Improving the electrochemical performance of LiNi0.7Mn0.3O2 cathode material by CeO2 coating via Ce doping

This study presents a novel strategy for constructing a stable cathode material by modifying LiNi0.7Mn0.3O2 (NM73) with CeO2 to address the issues of interfacial degradation and significant capacity decay during cycling of Co-free materials. In this approach, Ce3+/Ce4+ is doped within the NM73 bulk material, while CeO2 is coated on the surface of the bulk material to suppress the attack of electrolyte on the particle surface during cycling. As a result, the modified sample, Ce/NM-1.0, exhibits excellent cycling performance compared to the bare sample, NM73, with an initial discharge capacity of 181.7 mAh/g at a rate of 1C within the voltage range of 2.7 V–4.3 V, which is significantly higher than that of NM73 (164.7 mAh/g).
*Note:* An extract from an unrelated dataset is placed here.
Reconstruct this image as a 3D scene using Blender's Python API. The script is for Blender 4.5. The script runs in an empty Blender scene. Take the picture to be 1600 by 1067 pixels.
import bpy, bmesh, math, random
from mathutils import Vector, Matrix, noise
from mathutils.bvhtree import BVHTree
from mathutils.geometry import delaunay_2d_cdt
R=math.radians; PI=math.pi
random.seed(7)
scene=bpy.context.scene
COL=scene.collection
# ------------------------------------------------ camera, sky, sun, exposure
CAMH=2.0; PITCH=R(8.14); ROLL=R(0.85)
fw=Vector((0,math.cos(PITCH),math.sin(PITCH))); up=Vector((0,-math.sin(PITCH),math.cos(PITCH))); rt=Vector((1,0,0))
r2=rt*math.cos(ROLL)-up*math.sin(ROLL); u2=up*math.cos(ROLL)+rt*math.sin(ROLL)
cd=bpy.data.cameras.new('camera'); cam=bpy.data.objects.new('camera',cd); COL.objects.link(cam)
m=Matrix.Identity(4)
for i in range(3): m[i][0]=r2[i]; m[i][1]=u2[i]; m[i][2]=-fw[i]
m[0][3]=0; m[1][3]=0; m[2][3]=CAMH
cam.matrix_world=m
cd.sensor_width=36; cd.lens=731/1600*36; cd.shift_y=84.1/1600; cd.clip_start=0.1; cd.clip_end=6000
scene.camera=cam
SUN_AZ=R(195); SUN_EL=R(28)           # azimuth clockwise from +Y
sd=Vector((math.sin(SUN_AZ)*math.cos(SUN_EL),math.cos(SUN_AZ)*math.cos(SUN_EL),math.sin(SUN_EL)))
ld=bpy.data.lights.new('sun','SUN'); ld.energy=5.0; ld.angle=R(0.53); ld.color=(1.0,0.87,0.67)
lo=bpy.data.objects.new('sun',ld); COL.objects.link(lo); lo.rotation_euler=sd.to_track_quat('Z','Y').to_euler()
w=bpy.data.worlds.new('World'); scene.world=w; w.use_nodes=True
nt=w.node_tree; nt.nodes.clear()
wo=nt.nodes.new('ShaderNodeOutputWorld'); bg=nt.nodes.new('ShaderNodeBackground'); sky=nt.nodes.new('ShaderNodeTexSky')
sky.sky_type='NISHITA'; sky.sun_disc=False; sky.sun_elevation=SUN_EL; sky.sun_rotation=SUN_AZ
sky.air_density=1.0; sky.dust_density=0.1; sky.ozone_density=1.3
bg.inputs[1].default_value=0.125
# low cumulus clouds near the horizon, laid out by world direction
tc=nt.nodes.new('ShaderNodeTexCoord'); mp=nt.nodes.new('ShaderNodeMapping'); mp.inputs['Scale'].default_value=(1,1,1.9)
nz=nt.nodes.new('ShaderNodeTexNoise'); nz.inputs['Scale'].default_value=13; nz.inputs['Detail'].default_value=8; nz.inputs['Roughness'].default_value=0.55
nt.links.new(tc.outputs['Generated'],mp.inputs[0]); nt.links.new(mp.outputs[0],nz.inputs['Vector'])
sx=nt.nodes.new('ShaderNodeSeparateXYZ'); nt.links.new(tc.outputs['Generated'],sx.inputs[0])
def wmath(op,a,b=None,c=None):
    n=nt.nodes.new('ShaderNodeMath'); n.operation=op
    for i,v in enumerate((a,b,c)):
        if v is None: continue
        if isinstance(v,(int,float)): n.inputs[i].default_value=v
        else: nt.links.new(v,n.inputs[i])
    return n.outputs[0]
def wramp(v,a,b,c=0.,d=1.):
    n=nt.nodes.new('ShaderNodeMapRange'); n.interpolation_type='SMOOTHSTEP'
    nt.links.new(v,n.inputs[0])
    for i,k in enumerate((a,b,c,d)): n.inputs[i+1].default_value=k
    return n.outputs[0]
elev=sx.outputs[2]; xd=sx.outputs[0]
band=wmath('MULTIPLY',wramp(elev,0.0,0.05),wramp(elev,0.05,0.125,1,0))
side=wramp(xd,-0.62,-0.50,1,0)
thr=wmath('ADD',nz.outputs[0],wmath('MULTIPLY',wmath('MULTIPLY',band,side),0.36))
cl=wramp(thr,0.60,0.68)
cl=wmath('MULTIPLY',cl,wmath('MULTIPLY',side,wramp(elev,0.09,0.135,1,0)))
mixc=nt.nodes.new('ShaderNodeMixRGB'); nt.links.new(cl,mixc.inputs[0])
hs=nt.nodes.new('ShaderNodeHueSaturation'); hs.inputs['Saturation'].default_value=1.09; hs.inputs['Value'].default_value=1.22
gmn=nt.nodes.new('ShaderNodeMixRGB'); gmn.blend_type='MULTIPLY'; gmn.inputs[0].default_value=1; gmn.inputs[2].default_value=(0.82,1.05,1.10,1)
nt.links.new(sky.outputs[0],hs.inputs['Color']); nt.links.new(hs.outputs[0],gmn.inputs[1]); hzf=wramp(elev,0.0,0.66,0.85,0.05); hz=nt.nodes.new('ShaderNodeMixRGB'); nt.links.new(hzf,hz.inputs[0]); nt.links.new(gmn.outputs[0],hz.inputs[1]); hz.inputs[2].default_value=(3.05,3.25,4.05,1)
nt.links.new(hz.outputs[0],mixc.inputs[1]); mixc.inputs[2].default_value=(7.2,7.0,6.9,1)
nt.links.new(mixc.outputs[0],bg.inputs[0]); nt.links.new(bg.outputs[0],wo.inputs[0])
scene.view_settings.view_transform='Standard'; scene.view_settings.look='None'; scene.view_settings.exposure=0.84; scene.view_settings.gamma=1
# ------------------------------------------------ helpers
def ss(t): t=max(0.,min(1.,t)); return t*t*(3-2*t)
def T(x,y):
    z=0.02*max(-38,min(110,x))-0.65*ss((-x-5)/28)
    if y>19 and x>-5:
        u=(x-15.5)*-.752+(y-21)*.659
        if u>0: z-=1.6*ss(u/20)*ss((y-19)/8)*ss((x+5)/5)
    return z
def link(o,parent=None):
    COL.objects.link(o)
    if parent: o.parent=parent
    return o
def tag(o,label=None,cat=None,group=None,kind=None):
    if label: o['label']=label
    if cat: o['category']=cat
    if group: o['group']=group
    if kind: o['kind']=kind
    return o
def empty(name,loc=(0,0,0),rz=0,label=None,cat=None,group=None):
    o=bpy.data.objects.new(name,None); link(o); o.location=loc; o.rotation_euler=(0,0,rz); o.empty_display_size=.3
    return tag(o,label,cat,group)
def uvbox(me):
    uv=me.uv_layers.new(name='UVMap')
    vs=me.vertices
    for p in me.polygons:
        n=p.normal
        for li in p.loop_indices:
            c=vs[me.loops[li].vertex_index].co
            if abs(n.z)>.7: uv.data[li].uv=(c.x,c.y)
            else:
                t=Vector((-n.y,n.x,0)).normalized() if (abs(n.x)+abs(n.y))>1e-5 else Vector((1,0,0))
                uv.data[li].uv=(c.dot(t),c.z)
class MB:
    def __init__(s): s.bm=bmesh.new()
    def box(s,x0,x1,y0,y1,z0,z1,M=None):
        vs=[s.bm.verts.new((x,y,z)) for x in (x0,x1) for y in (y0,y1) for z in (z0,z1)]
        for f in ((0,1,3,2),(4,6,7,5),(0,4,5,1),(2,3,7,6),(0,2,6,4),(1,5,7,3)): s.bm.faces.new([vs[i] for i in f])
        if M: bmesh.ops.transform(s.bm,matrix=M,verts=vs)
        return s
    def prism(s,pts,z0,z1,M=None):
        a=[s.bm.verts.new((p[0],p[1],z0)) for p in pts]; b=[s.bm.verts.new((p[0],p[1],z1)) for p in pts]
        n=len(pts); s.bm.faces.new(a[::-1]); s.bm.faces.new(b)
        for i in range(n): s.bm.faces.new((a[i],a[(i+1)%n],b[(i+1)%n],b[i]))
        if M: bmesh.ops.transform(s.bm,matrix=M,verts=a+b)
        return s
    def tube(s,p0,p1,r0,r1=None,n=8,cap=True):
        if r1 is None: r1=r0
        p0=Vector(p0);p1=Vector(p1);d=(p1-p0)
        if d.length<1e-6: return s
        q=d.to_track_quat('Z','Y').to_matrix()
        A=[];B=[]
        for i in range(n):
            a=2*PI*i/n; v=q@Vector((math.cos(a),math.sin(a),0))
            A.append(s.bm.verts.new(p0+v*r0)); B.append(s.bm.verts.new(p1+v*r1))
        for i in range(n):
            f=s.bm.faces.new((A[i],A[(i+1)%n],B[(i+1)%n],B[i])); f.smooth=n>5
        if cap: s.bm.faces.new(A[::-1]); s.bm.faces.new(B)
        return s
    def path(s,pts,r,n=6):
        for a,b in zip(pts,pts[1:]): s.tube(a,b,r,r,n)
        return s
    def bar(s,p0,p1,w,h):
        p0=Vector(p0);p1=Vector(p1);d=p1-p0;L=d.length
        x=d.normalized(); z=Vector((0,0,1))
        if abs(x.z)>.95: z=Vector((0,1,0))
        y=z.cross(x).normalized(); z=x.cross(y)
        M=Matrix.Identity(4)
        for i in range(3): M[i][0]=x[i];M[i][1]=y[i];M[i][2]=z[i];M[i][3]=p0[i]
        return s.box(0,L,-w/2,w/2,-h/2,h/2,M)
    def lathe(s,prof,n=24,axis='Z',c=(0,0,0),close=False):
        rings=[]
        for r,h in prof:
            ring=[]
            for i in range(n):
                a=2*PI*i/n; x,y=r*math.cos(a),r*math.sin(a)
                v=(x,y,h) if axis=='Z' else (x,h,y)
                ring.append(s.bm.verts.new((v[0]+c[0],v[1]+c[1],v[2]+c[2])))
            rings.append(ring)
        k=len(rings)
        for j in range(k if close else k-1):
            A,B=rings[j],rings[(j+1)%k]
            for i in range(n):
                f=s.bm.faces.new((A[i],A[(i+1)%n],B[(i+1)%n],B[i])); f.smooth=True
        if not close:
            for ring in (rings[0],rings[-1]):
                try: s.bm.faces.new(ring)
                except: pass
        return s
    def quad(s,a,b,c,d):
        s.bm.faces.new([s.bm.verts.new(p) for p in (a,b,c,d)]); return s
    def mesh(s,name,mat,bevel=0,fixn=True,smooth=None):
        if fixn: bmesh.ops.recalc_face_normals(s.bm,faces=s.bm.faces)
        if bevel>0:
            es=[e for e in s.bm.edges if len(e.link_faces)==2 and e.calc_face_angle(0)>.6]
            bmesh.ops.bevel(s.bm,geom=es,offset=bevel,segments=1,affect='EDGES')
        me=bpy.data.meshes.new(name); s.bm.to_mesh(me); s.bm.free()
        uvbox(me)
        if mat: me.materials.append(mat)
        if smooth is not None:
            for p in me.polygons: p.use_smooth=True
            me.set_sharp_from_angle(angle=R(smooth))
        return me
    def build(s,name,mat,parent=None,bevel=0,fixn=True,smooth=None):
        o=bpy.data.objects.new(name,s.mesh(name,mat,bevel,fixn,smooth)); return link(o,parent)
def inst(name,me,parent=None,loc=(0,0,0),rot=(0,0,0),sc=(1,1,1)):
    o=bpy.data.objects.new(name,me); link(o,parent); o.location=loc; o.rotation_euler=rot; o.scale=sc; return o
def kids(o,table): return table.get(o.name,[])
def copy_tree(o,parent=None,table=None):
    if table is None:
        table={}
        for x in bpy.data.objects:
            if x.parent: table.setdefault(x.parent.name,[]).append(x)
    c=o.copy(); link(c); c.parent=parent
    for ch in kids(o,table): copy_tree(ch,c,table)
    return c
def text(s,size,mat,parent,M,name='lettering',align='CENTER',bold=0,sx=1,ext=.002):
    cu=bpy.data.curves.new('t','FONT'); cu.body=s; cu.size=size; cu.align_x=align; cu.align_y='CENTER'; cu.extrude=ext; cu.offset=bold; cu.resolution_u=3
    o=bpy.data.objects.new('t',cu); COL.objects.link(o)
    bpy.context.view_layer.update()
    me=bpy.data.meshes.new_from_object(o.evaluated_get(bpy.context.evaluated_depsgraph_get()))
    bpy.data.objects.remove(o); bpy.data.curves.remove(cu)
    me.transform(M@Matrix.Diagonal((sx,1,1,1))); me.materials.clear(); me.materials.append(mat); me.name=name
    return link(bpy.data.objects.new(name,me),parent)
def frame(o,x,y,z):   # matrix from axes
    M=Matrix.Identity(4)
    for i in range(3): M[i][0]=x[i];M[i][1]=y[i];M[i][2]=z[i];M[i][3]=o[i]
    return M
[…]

Notably, the capacity retention rate of Ce/NM-1.0 after 200 cycles is 85.36%, whereas that of NM73 is only 78.93%. These results demonstrate that the strategy significantly improves the electrochemical performance and cycle stability of the modified material. X-ray photoelectron spectroscopy, X-ray diffraction, scanning electron microscopy, and transmission electron microscopy characterizations indicate that the excellent discharge specific capacity is attributed to the Ce ions doping, while the excellent structural stability is attributed to the CeO2 coating on the particle surface. This work provides valuable insights into the modification of other cathode materials to promote their commercialization.